Churches are vital partners in LGBTQ+ advocacy, DeBernardo adds. “Any and every civil rights movement that has happened in the United States has happened because the religious community was behind it,” he says.Washington says “Our roles as faith leaders are to stand up and speak out. We have to flip tables. That’s what Jesus did.”
Reclaiming Religion
“Oppression against LGBTQ+ people has predominantly been caused by faith institutions. It gets secularized into laws and policy, but what it comes from is religious sentiments,” DeBernardo says. “For that reason, I think it’s understandable that many LGBTQ+ people have — as a matter of self-protection — absented themselves from Christian churches. What we’re seeing now, I think, is that those people are reclaiming their rightful participation in church communities.
In doing so, they’re also reclaiming their identities. “Faith can provide a sense of belonging and community, meaning and purpose, resilience and social supports. But those things can only grow for a person in environments that are affirming,” Diaz says. “Just like someone who identifies as cisgender or heterosexual, there are multiple dimensions to people in the LGBQT+ community. When we find those affirming faith spaces, we get to be LGBTQ+, but we also get to connect with all the other different parts of ourselves. We get to be whole.”
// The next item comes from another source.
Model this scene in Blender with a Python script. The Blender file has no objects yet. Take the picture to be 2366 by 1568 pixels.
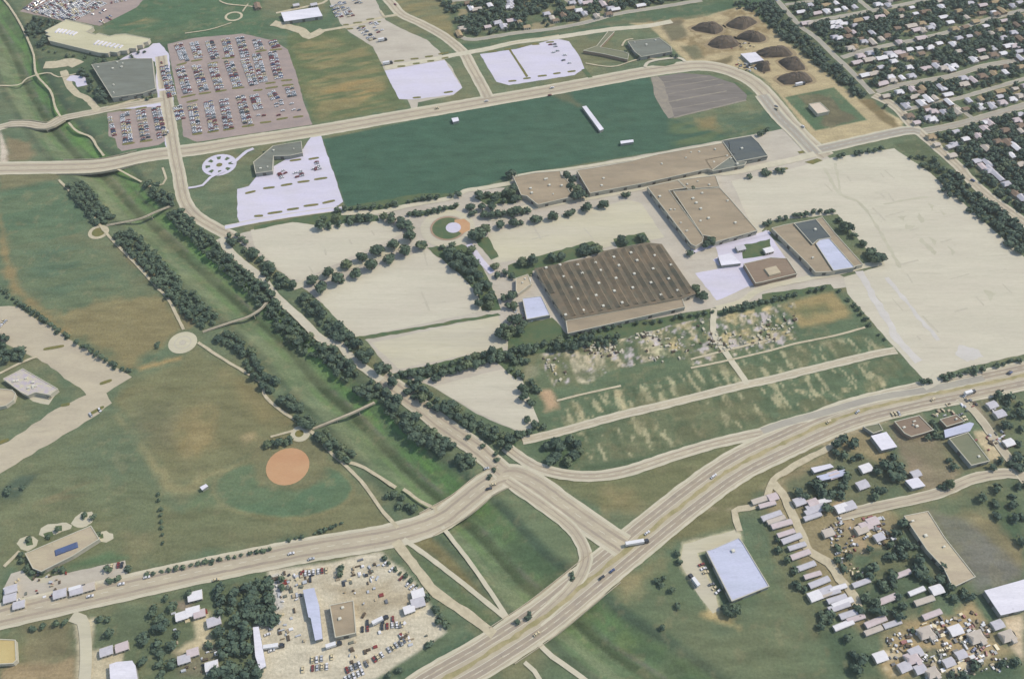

That was certainly the case for Baptist minister James Rice III . “I’m the son of a pastor. I’m the grandson of a pastor. I’m the great-grandson of a pastor … So, I grew up in church my entire life,” says Rice, communications coordinator for the Association of Welcoming & Affirming Baptists, whose mission is promoting LGBTQ+ inclusion in Baptist churches. “I always said: ‘I don’t need a church that’s gay; I just need a church to be gay at.’”
Church is meaningful, he says, “Especially for Black people like myself. It’s part of our heritage and our culture. All I ever wanted was to be able to embrace that heritage and culture — but to also be who I am.”